Books

Turning the Page

Bruce Taylor retires as Eau Claire’s poet laureate

Doug Pearson, photos by Luong Huynh |

POETRY IN MOTION. As the City of Eau Claire’s poet laureate, Bruce Taylor has organized scores of readings, including this one at the Volume One Gallery, over the past five years.
POETRY IN MOTION. As the City of Eau Claire’s poet laureate, Bruce Taylor has organized scores of readings, including this one at the Volume One Gallery, over the past five years.

As soon as he became the City of Eau Claire’s Poet Laureate in 2011, Bruce Taylor established a series of monthly open mic events and monthly special programs. “The unstated motto of every ‘open’ poetry reading is that if anyone can read, then everyone must be allowed to,” says Taylor, a professor emeritus of English at UW-Eau Claire. “We may be in a renaissance for poetry. There is probably more poetry being written by people right now in our country than ever before.”

“We may be in a renaissance for poetry. There is probably more poetry being written by people right now in our country than ever before.” – Bruce Taylor, City of Eau Claire’s outgoing poet laureate

And Taylor, whose tenure as poet laureate ends this month, has done more than foster open mics. The goal of these and other programs has been to remind the community that there are very successful writers among us as well as to introduce new writers and programming in a variety of venues: the L.E. Phillips Memorial Public Library, the Janet Carson Gallery, Acoustic Cafe. Some programs have featured local writers such as B.J. Hollars, Jeannie Roberts, Erna Kelly, and Dan Lyksett.
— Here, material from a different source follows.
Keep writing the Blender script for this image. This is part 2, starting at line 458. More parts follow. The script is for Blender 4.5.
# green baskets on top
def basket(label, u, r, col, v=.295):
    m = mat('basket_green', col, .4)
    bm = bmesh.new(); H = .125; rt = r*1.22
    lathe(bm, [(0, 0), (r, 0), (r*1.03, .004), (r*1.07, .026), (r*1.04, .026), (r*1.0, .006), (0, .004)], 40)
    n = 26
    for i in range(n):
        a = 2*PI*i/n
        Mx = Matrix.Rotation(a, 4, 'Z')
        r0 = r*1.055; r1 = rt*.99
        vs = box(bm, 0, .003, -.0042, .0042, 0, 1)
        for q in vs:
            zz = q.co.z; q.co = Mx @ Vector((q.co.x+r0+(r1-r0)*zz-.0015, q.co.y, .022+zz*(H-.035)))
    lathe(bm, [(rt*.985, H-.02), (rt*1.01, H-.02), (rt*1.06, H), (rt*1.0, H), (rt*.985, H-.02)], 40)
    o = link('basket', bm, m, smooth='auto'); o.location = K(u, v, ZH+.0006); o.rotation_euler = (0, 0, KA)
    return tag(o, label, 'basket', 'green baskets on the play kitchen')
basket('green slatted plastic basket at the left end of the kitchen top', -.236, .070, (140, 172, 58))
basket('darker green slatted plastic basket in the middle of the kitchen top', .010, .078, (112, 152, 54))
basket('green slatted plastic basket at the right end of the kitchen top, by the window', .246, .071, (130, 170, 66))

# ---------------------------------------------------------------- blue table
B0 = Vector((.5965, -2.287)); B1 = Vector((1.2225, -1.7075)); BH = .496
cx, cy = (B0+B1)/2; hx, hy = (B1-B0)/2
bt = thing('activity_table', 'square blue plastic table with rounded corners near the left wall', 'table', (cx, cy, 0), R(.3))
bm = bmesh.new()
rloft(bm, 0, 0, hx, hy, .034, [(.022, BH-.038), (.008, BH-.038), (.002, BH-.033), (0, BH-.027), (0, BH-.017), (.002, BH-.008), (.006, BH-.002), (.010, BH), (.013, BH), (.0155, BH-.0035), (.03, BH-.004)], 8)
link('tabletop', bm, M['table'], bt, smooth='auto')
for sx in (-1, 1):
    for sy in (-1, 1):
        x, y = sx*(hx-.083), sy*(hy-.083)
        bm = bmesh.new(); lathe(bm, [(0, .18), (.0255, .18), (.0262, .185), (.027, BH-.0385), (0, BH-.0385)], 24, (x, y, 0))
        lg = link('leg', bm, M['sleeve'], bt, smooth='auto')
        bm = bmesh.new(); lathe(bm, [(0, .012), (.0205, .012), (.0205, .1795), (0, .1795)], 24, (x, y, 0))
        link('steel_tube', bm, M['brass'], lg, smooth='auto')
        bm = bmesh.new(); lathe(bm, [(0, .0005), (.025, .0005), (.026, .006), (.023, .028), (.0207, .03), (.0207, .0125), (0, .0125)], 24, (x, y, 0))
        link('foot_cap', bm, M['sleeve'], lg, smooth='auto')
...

Other programs have presented special themes or particular groups such as middle school students, high school teachers, and various local writing groups. In all, Taylor has arranged, publicized, and emceed more than 150 occasions for readers and writers.

Also, when the editors of Volume One created a section called “Local Lit, ” Taylor began encouraging writers to submit their work. The result is that work by more than 40 writers has been featured, ranging from the first-published pieces by middle and high school students to works by national award winners and well-known local figures such as Mike Perry and John Hildebrand.

What are the resources that have created the writer/program director that Taylor clearly is? How did all this get started? “I think I was born an English major,” claims Taylor. He read early and penned an 11-page “novel” when he was 7 years old. In time, this led the Boston boy to apply for graduate programs in creative writing, for a Master of Fine Arts. Admitted in several programs, Taylor chose the University of Arkansas: “It was the furthest away from home and seemed the largest adventure.”

Taylor’s time at Arkansas prepared him for his work as a teacher and promoter of the literary arts. “While other schools produced writers who teach,” Taylor notes, “the emphasis at Arkansas was upon teachers who write.” From Miller Williams, his mentor at Arkansas, Taylor learned that “you could never lie to a student about their work, but you always had to remember you were talking to a person who you are trying to help get better at what they do.”

After Arkansas, Taylor came to the Midwest where he helped start creative writing classes at UW-Eau Claire. Taylor became a mentor for hundreds of young writers, many of whom have become teachers themselves as well as published writers of poetry, novels, short story collections, memoirs, and other nonfiction. Eventually he was the advisor of the students who established and edited a campus creative arts magazine called NOTA, an award-winning publication still regularly appearing at UW-Eau Claire.

In his early years at UW-Eau Claire, Taylor was one of the first Poets in the Schools. Writers were assigned to schools in a national effort to inspire “leaps of imagination.” Taylor says, however, it could be a “real boot camp” experience. “Think you can teach poetry because you’ve been teaching it to college students?” Taylor queries. “Try junior high kids, or second graders, or a room full of hearing-impaired students.”

Taylor’s search for new experiences during his teaching career led him also to teach abroad in South Korea, Australia, and China. In each place, he immersed himself in the culture, struggled with the language, welcomed the new poetry he discovered, and tried translating some of the poetry.

Now, having nearly finished “laureating,” Taylor says that being poet laureate has been “Fun. Rewarding. Frustrating. A lot more work than I thought it was going to be. However, once you’ve been doing something for a while you begin to understand how much to value the people who have helped you. I’m excited about the future. I hope that organizations like the Chippewa Valley Writers Guild, the Chippewa Valley Book Festival, the Eau Claire Regional Arts Center, Volume One, and the L.E. Phillips Memorial Public Library will continue their fine work. Nothing could have been accomplished without them.”

If Taylor has many to thank, it should also be said that writers in this community are grateful to him for the many opportunities he launched.

NEW ‘WRITER IN RESIDENCE’

This spring marks both the end of Bruce Taylor’s tenure as city poet laureate and a change in the program’s name: The position will be now be known as “writer in residence.” The idea is to recognize a wider range of writing and to provide for more variety in the appointments made in the coming years. Max Garland, the state’s former poet laureate and a newly retired UW-Eau Claire English professor, will become the city’s first writer in residence on Tuesday, April 26.